Comemorações do 90º Aniversário do Castelo de Santa Maria da Feira

Santa Maria da Feira
29 de Outubro de 1999


O caso do Castelo de Vila da Feira e a sua preservação é um exemplo para todo o país. Ao ser afirmado que “importa decisivamente aos interesses desta terra a guarda, a reparação e o restauro do seu castelo” Vila da Feira demonstrou, de forma pioneira, a importância do envolvimento local na defesa do património, sobrepondo-se a prioridades definidas pelo poder central e levando mesmo o poder central a acompanhar e apoiar as decisões locais.
Em Vila da Feira um grupo de pessoas interessadas neste exemplar único da nossa arquitectura, símbolo de poder e baluarte de defesa nacional, tão ligado à nossa identidade e história, decidiu tomar a seu cargo o restauro e a conservação do Castelo, que permanecera cerca de 200 anos (de 1700 a 1909) em abandono.
Apesar da classificação do Castelo, em 1881, como monumento nacional, nada resultou de concreto que travasse a sua degradação, como então acontecia em muitos monumentos.
Os apelos que foram sendo lançados por ilustres feirenses impediram a derrocada do Castelo, salvando esta verdadeira jóia da arquitectura. Afonso Teixeira do Couto lançou uma subscrição pública, em 1905, a que se juntaram apoios de muitas figuras da terra permitindo realizar reparações urgentes.
Estes trabalhos voluntários conduziram à criação da Sociedade dos Amigos do Castelo da Feira que reunia muitos feirenses que, assim, ligaram os seus nomes a tão singular iniciativa, que a memória não esqueceu.
A génese da Comissão de Vigilância pela Guarda e Conservação do Castelo de Vila da Feira demonstra um elevado sentido de responsabilidade, único no país, para uma comunidade que vê neste monumento parte integrante dos seus valores, dos quais não quer abdicar, revelando uma profunda identificação da terra e da população com este monumento.
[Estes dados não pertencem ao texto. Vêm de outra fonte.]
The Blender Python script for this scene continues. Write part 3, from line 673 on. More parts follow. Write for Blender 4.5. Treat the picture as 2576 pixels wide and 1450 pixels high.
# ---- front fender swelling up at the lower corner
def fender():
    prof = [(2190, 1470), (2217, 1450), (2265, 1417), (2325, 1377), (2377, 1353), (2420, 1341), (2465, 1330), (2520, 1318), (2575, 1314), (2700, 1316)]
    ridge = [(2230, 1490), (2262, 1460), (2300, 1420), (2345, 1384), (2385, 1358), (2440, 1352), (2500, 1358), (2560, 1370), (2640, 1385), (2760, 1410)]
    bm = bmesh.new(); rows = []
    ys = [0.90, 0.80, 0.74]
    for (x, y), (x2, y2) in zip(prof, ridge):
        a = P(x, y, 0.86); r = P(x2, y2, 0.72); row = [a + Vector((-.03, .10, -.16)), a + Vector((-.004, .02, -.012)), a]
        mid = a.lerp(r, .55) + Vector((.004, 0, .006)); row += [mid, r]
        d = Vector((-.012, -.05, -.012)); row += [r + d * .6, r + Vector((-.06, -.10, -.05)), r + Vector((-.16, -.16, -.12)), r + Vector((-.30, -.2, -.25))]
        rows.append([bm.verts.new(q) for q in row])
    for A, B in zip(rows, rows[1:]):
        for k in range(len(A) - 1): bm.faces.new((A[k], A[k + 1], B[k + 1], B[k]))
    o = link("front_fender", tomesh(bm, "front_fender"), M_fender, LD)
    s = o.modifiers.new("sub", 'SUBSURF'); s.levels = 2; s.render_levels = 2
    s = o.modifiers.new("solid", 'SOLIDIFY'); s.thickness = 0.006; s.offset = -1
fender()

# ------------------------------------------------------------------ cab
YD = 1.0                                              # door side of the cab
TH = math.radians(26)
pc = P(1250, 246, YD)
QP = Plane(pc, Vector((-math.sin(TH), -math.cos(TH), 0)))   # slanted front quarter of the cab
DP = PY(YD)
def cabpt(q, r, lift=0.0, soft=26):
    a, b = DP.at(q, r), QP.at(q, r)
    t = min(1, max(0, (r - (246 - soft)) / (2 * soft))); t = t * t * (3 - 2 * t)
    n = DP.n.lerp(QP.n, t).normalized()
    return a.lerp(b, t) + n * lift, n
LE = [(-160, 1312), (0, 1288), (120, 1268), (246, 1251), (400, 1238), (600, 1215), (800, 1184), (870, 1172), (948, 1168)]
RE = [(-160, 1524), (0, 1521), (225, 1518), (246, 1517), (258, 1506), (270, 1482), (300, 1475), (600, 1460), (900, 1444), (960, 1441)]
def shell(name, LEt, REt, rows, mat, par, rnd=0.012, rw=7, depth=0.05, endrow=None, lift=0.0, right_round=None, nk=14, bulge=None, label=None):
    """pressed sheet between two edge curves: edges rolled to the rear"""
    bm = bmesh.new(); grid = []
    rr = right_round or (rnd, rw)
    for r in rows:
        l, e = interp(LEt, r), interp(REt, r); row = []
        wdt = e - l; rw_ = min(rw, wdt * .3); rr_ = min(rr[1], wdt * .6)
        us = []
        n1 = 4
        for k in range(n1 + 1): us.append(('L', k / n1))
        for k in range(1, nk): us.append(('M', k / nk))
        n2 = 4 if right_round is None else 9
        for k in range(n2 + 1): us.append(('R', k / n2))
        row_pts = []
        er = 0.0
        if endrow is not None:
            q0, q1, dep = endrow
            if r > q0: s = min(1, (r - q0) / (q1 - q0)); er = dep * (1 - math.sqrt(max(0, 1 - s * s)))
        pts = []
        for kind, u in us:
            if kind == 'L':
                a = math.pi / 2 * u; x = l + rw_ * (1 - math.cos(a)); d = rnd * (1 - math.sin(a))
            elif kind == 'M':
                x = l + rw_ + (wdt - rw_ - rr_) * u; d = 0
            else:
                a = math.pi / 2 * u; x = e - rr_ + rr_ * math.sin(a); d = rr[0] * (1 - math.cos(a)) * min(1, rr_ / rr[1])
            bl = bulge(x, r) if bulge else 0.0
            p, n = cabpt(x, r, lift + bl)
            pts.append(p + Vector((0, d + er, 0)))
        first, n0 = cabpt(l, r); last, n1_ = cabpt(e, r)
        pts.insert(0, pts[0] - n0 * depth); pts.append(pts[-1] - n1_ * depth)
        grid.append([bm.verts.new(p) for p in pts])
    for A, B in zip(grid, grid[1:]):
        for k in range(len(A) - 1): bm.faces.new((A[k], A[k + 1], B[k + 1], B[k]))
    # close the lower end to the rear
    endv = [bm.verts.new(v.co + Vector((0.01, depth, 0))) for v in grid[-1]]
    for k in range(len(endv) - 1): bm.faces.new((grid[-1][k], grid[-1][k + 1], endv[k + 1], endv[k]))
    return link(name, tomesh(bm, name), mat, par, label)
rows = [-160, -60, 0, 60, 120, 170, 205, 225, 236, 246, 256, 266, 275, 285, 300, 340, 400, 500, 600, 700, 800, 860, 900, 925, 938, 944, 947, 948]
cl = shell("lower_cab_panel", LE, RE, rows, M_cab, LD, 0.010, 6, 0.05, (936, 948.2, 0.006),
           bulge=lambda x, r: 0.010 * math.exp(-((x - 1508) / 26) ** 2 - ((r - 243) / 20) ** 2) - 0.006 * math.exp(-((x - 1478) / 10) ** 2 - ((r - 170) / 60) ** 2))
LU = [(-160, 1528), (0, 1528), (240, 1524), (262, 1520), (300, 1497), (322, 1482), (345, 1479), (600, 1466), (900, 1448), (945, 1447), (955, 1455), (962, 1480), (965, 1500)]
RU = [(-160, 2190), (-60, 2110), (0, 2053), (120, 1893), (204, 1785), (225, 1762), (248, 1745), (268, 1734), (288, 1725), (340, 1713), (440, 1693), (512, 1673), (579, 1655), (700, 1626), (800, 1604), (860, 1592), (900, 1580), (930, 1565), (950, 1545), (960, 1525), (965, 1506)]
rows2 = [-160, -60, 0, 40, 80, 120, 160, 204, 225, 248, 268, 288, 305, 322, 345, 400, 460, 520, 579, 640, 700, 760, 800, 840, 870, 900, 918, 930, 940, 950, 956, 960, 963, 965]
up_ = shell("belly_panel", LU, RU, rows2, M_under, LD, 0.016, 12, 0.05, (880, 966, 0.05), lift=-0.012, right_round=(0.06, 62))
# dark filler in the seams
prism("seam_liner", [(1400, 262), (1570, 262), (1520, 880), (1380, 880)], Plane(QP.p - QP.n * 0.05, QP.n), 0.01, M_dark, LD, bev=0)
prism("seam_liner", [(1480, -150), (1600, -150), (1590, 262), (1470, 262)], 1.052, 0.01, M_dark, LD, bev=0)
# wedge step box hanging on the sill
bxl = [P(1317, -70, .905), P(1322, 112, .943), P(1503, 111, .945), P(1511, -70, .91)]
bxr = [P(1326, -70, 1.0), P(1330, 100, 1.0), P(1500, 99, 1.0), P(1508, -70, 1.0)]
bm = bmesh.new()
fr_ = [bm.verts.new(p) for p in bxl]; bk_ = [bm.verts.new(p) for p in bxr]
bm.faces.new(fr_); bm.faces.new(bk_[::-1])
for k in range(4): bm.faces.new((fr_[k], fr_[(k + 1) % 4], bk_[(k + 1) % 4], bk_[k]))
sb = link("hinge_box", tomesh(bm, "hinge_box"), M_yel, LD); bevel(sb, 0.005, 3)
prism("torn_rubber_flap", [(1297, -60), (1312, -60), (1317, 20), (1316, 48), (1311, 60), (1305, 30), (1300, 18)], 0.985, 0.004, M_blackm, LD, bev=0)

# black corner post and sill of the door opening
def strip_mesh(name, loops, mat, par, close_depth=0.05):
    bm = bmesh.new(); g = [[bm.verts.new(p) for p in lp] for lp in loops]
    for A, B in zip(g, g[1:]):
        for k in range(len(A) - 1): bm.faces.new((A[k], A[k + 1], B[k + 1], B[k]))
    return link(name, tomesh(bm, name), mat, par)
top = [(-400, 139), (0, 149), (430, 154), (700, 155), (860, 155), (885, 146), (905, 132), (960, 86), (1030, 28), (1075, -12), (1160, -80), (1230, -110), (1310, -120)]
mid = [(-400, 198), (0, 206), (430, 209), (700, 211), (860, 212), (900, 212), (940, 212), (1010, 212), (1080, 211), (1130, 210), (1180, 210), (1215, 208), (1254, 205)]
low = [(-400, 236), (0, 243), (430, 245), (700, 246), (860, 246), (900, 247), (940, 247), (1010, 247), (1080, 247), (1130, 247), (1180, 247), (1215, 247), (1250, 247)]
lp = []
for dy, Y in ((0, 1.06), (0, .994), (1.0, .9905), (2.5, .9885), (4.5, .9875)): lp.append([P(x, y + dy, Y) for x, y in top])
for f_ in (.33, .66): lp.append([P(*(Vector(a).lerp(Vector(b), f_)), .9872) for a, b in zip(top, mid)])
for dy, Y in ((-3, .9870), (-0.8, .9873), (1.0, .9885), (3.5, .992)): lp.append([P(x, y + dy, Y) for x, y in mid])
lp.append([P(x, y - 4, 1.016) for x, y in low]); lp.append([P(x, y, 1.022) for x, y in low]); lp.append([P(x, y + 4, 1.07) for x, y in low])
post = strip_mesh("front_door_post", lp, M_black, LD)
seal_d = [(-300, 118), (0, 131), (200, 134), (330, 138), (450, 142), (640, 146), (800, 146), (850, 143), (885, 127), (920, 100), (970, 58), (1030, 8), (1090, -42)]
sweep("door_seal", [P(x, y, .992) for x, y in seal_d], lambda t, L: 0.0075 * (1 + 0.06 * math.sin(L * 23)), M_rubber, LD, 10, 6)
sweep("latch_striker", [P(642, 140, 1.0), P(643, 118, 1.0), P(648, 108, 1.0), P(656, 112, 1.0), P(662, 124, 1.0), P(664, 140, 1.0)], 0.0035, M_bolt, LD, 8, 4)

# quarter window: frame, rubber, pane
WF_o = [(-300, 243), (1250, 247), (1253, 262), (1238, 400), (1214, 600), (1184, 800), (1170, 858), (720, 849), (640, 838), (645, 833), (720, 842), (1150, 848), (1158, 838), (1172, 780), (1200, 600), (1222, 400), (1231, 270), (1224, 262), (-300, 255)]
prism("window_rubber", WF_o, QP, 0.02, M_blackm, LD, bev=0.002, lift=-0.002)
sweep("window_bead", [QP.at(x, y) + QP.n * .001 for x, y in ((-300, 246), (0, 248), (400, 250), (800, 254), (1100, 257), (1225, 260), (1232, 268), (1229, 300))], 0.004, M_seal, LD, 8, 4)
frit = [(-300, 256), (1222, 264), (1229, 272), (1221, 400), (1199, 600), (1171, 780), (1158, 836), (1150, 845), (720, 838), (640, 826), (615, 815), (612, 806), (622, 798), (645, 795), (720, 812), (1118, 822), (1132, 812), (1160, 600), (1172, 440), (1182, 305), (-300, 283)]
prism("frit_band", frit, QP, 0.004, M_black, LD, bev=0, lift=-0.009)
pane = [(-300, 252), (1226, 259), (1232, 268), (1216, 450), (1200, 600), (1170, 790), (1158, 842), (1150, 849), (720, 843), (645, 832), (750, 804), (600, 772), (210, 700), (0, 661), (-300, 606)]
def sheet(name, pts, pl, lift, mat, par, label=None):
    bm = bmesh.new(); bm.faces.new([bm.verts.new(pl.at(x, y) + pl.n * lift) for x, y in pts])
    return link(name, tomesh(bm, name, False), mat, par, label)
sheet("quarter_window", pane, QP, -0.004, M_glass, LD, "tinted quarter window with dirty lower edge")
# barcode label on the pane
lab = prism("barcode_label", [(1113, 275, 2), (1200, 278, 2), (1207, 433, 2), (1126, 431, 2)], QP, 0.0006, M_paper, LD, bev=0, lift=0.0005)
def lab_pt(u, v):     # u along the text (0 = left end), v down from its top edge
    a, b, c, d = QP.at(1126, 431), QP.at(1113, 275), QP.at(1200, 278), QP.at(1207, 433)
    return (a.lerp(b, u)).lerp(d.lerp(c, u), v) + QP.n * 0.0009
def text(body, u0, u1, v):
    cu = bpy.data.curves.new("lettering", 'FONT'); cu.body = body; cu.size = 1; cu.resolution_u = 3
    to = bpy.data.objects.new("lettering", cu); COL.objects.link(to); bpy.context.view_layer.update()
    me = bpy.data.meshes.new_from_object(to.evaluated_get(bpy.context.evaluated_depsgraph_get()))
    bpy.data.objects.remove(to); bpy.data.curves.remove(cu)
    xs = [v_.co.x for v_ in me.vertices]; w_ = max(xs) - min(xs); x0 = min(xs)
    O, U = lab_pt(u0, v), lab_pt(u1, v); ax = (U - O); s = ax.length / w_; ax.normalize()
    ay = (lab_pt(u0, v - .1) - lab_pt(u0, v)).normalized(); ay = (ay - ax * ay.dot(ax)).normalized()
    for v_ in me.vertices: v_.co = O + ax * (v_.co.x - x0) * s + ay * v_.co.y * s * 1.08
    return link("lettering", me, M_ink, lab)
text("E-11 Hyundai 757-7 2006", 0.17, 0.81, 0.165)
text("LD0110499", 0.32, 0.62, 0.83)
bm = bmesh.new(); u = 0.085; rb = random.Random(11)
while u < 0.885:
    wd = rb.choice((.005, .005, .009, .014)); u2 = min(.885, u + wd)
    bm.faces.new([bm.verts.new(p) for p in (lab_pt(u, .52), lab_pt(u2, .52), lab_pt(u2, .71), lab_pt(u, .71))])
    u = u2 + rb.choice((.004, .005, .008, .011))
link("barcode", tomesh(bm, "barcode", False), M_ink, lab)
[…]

A história da “Comissão de Vigilância pela Guarda e Conservação do Castelo de Vila da Feira” que data de 29 de Outubro de 1909, (e sucedeu à “Sociedade dos Amigos do Castelo” de 1905) representa uma iniciativa tão heróica quanto as batalhas que às suas portas se travaram. Vila da Feira demonstrou, no dealbar do século XX, a importância da mobilização das consciências e vontades numa plena afirmação de cidadania.
É necessário que os feirenses e todos aqui presentes continuem esta acção de defesa do património cultural, é importante que Portugal tome este caso como exemplo.
Por isto, quis estar presente neste jantar para destacar a nobreza de ideias e a firmeza na acção dos feirenses e dos membros da “Comissão de Vigilância pela Guarda e Conservação do Castelo de Vila da Feira”. Quero também saudar a Associação Empresarial de Portugal que deseja empenhadamente prosseguir esta obra.
Uma nota final sobre o sentido com que encaro a defesa do património aqui exemplificada.
Nunca será demais sublinhar que cuidar do património é cuidar do futuro, respeitar e valorizar a memória colectiva faz parte integrante dos nosso deveres para com o futuro colectivo.
Respeitar não implica uma atitude passiva de submissão, de mera contemplação, ou sequer de exclusiva conservação. Pelo contrário, respeitar significa estudar, dialogar com, preocupação em compreender e também em acrescentar. Acrescentar novos patrimónios é afinal dar continuidade ao passado, fazer dele um momento no processo criativo das sucessivas gerações.
Também gostaria de pôr em destaque que devemos reforçar o vínculo entre a defesa do património e a cidadania. Esse estatuto - o da defesa do património enquanto promoção da cidadania - sairá dignificado se fizermos do património uma oportunidade: para actividades de formação, e não apenas de divulgação; de formação designadamente de novos públicos e não apenas de transmissão de saber em circuito fechado; para estimular e desenvolver a participação cívica e comunitária; para trazer ao contacto e à fruição do património grupos normalmente menos despertos para os problemas culturais; para criar uma opinião mais esclarecida sobre a salvaguarda e sobre a reutilização, em suma sobre as várias soluções de recuperação e valorização patrimonial.
Tal como tem sucedido noutros países europeus, creio que a defesa do património constitui um ensejo exemplar para um consenso nacional - entre o nacional e o local, entre grupos e sobretudo entre gerações.
Estou interessado em tudo o que possa contribuir para formular e aprofundar esse contrato nacional. Estou convencido, como disse, que ele importa às tarefas da construção do futuro colectivo. Podem por isso contar comigo.